Teaching combinatorial paradoxes at the intersection of digital culture and algorithmic thinking

Abstract

Abstract. This research addresses the growing need to integrate sophisticated computational thinking into teacher training. We perform a critical pedagogical and computational analysis of the LearningApps platform. The study determines which specific learning theories (e.g., behaviorist vs. constructivist) its underlying algorithmic templates support, and proposes methodologically sound strategies for future educators to leverage this structure for differentiated, complex learning outcomes. Combinatorial paradoxes and probability curiosities can be effectively applied to the development of algorithmic thinking and digital culture, as they help learners recognize logical inconsistencies, intuitive fallacies, and the importance of systematic reasoning.
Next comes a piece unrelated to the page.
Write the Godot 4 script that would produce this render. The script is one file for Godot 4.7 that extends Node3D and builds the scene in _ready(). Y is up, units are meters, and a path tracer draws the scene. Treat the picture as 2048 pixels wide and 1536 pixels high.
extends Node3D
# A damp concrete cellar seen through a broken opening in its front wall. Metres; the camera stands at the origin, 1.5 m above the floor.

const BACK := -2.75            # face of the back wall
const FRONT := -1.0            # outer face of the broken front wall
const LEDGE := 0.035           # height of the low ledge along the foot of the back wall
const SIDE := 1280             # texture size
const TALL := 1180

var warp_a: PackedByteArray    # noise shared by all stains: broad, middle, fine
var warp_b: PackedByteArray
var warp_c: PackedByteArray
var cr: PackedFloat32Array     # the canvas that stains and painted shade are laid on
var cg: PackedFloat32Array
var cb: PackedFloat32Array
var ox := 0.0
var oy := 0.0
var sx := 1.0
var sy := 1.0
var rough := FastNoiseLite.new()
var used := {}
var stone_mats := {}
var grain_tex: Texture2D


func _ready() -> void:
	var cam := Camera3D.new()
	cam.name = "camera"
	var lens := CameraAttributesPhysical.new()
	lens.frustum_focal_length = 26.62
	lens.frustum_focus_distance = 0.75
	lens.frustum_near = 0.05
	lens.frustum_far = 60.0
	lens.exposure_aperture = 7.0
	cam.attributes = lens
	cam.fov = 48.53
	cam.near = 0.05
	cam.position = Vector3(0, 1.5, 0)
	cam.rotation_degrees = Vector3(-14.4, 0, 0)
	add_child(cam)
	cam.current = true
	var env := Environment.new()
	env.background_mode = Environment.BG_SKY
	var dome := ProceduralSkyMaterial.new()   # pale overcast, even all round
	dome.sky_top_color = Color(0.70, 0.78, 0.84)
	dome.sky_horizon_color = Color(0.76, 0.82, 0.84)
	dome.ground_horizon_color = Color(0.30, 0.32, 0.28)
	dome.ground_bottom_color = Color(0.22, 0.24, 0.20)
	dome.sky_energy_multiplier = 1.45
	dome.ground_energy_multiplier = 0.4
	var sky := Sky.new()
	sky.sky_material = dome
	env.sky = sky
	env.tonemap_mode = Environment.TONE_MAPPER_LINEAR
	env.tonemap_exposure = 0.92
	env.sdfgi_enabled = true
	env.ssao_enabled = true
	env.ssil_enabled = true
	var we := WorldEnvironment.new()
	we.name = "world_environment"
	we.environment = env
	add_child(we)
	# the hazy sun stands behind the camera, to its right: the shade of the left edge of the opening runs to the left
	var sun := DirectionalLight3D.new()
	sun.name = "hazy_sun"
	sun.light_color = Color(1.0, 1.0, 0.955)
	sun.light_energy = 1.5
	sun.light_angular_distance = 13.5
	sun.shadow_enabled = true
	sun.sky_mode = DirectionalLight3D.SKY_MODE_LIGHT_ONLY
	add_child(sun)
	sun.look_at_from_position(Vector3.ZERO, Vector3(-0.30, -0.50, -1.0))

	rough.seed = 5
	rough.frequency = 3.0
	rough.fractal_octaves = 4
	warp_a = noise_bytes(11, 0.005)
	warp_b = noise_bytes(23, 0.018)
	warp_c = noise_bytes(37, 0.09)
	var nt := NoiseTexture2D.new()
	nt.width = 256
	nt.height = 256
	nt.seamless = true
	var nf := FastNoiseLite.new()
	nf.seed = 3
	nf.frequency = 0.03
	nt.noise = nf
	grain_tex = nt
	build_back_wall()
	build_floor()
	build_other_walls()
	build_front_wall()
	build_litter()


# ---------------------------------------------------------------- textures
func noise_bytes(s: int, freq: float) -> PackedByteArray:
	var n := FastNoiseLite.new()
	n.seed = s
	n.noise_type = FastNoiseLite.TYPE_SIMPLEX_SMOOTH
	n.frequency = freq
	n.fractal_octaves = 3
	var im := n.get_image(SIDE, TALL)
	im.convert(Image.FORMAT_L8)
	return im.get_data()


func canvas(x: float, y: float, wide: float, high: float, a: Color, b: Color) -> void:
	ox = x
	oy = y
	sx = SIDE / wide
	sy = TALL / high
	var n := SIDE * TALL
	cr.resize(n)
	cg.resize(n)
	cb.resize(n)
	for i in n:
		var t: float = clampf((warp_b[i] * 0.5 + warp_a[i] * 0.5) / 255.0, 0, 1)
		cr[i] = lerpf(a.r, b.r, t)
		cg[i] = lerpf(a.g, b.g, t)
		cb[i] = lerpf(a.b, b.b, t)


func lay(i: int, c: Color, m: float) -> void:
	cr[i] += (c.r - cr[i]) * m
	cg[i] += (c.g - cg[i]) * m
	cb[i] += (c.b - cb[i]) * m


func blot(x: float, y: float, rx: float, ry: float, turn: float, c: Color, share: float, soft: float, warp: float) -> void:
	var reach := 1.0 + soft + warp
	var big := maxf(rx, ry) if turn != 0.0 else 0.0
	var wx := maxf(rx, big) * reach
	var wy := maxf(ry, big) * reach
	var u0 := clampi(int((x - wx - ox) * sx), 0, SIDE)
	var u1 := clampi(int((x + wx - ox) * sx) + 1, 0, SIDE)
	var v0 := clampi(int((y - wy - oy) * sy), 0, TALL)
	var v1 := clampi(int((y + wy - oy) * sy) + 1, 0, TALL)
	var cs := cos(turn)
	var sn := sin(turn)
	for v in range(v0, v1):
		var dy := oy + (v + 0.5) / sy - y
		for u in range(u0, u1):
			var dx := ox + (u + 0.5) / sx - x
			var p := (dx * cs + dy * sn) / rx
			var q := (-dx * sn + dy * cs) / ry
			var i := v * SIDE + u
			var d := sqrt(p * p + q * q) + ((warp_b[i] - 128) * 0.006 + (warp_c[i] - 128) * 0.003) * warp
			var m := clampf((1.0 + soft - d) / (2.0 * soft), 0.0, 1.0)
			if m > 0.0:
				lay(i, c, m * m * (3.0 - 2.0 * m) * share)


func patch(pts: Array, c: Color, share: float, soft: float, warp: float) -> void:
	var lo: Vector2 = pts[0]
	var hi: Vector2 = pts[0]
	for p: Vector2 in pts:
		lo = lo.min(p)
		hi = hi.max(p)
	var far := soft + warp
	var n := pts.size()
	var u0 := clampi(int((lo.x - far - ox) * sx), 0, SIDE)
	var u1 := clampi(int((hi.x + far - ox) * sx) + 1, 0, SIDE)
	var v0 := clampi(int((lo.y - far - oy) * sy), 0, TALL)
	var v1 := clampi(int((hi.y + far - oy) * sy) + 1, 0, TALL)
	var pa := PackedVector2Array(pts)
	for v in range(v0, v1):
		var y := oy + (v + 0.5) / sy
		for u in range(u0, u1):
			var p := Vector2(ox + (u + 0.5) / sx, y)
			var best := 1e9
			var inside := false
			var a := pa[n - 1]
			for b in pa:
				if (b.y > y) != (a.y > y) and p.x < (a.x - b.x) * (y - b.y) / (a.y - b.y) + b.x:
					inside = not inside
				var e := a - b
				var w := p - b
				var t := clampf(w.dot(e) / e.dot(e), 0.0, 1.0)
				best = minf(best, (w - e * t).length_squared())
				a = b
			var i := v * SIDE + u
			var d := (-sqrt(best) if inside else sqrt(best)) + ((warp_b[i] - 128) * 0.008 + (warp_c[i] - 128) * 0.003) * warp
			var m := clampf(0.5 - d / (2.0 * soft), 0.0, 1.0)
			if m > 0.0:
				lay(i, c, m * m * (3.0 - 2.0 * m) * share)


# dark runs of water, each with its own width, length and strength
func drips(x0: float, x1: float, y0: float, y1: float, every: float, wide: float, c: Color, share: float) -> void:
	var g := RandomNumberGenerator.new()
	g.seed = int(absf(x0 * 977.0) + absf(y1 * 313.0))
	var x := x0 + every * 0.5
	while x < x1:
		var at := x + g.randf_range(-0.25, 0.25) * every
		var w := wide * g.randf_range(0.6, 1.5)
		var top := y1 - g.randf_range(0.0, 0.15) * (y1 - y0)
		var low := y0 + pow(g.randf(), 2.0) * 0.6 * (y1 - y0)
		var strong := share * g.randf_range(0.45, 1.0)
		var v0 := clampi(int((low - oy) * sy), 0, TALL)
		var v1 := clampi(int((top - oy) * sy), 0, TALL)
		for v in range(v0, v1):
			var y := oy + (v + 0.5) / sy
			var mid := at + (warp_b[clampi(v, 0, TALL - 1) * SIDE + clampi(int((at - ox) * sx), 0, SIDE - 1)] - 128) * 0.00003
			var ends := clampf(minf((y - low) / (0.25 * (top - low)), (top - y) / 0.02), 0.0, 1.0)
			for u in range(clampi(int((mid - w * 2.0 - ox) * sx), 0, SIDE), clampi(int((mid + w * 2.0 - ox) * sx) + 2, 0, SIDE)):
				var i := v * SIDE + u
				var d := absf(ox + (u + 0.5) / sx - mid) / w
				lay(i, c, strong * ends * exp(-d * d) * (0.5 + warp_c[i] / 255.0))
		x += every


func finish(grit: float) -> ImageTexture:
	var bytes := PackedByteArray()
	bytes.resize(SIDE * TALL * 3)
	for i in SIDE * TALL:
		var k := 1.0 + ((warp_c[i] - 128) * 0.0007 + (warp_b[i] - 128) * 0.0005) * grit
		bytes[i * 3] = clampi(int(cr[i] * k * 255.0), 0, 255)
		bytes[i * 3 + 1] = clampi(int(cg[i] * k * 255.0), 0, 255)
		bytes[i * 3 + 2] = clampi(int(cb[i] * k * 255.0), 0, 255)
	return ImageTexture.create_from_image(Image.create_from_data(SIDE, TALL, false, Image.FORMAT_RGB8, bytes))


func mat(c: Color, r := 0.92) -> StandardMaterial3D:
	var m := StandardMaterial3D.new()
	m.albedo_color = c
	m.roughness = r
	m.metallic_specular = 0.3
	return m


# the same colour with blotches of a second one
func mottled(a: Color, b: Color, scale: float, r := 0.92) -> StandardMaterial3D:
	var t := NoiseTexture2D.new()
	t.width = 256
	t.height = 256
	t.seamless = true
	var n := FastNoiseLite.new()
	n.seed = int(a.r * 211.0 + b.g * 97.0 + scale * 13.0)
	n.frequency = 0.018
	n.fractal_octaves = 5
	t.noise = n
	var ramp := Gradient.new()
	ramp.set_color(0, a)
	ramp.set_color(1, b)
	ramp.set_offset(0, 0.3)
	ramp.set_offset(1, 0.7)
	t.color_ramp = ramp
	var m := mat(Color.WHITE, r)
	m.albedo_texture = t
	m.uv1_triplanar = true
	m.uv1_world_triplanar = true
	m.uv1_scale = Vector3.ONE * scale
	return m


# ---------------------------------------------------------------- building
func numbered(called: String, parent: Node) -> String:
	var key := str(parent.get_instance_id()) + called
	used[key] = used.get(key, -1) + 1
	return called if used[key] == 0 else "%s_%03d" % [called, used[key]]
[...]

The aim of this research is to explore how such paradoxes can be used to enhance critical and algorithmic thinking in mathematics and computer science education. Classic paradoxes, such as the Monty Hall problem and the Chevalier de Méré paradox, serve as excellent tools for developing probabilistic reasoning, logical deduction, and awareness of cognitive biases [1][2]. Wijayatunga [2] demonstrated that using such paradoxes improves students’ critical thinking skills, especially when applied in interactive and digital learning environments. Similarly, Rezvanifard, Radmehr, and Drake [3] found that incorporating paradoxes and sophisms into higher education enhances students’ reflective thinking and strengthens their ability to decompose and analyze problems algorithmically. Tillema [4], through an empirical study of secondary school students, showed that visual and 3D combinatorial structures significantly foster abstraction and logical organization.